• **What is needed**
Give every line again exactly as it appears, please, but not the pictures.
____
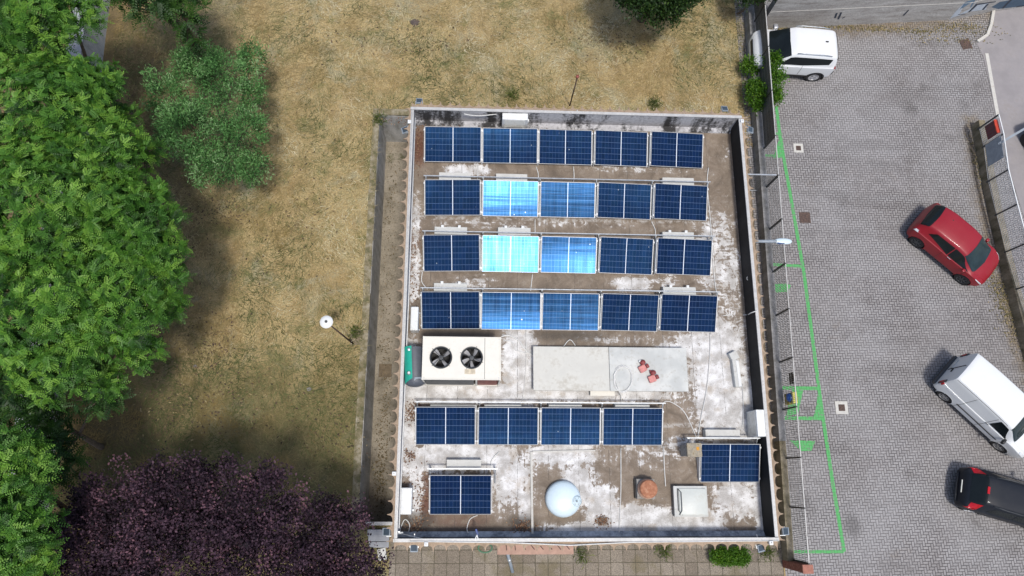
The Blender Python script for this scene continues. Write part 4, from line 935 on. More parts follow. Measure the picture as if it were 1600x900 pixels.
# brick end pillar
c = P(1231, 876, 0); t = thing('brick_pillar', 'reddish brick pillar at the bottom end of the car park fence', 'pillar', (c.x-.05, c.y-.1, 0)); mb = MB(); mb.box((0, 0, .85), (.34, .26, 1.7)); 
for k in range(12): mb.box((0, 0, .1+k*.14), (.348, .268, .1), None, .008)
mb.build('shaft', MT['brick'], t); mb = MB(); mb.box((0, 0, 1.74), (.38, .3, .08), None, .015); mb.build('cap', simple('brick_cap', (.34, .15, .11), .9, 0, .15, 8), t)
# things on the fence
y = P(1229, 592, 1.2).y; t = thing('fence_sign', 'black plate hanging on the car park fence above the yellow box', 'sign', (FX(y)+.05, y, 1.4)); mb = MB(); mb.box((0, 0, 0), (.02, .44, .5), None, .004); mb.build('plate', MT['black'], t)
mb = MB()
for s in (-.16, .16): mb.box((-.03, s, .2), (.05, .03, .03))
mb.build('clip', MT['wire'], t)
y = P(1231, 622, 1.2).y; t = thing('post_box', 'yellow box with round blue front fixed to the car park fence', 'box', (FX(y)+.1, y, .75))
my = simple('yellow_paint', (.55, .48, .04), .5, 0, .12, 6); mblu = simple('glossy_blue', (.03, .1, .36), .25, 0, .1, 5)
mb = MB(); mb.box((-.0, 0, .3), (.18, .42, .72), None, .02); mb.build('case', my, t)
mb = MB(); mb.lathe([(.17, 0), (.165, .05), (.13, .1), (.07, .125), (0, .13)], (-.09, .03, .42), 24, Matrix.Rotation(-math.pi/2, 3, 'Y')); mb.build('blue_dome', mblu, t, True, 60)
mb = MB(); mb.box((-.01, 0, .675), (.17, .43, .04), None, .015); mb.build('roof', simple('pale_yellow', (.5, .47, .1), .5), t)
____
• **Task solution**
The Blender Python script for this scene continues. Write part 4, from line 935 on. More parts follow. Measure the picture as if it were 1600x900 pixels.
# brick end pillar
c = P(1231, 876, 0); t = thing('brick_pillar', 'reddish brick pillar at the bottom end of the car park fence', 'pillar', (c.x-.05, c.y-.1, 0)); mb = MB(); mb.box((0, 0, .85), (.34, .26, 1.7)); 
for k in range(12): mb.box((0, 0, .1+k*.14), (.348, .268, .1), None, .008)
mb.build('shaft', MT['brick'], t); mb = MB(); mb.box((0, 0, 1.74), (.38, .3, .08), None, .015); mb.build('cap', simple('brick_cap', (.34, .15, .11), .9, 0, .15, 8), t)
# things on the fence
y = P(1229, 592, 1.2).y; t = thing('fence_sign', 'black plate hanging on the car park fence above the yellow box', 'sign', (FX(y)+.05, y, 1.4)); mb = MB(); mb.box((0, 0, 0), (.02, .44, .5), None, .004); mb.build('plate', MT['black'], t)
mb = MB()
for s in (-.16, .16): mb.box((-.03, s, .2), (.05, .03, .03))
mb.build('clip', MT['wire'], t)
y = P(1231, 622, 1.2).y; t = thing('post_box', 'yellow box with round blue front fixed to the car park fence', 'box', (FX(y)+.1, y, .75))
my = simple('yellow_paint', (.55, .48, .04), .5, 0, .12, 6); mblu = simple('glossy_blue', (.03, .1, .36), .25, 0, .1, 5)
mb = MB(); mb.box((-.0, 0, .3), (.18, .42, .72), None, .02); mb.build('case', my, t)
mb = MB(); mb.lathe([(.17, 0), (.165, .05), (.13, .1), (.07, .125), (0, .13)], (-.09, .03, .42), 24, Matrix.Rotation(-math.pi/2, 3, 'Y')); mb.build('blue_dome', mblu, t, True, 60)
mb = MB(); mb.box((-.01, 0, .675), (.17, .43, .04), None, .015); mb.build('roof', simple('pale_yellow', (.5, .47, .1), .5), t)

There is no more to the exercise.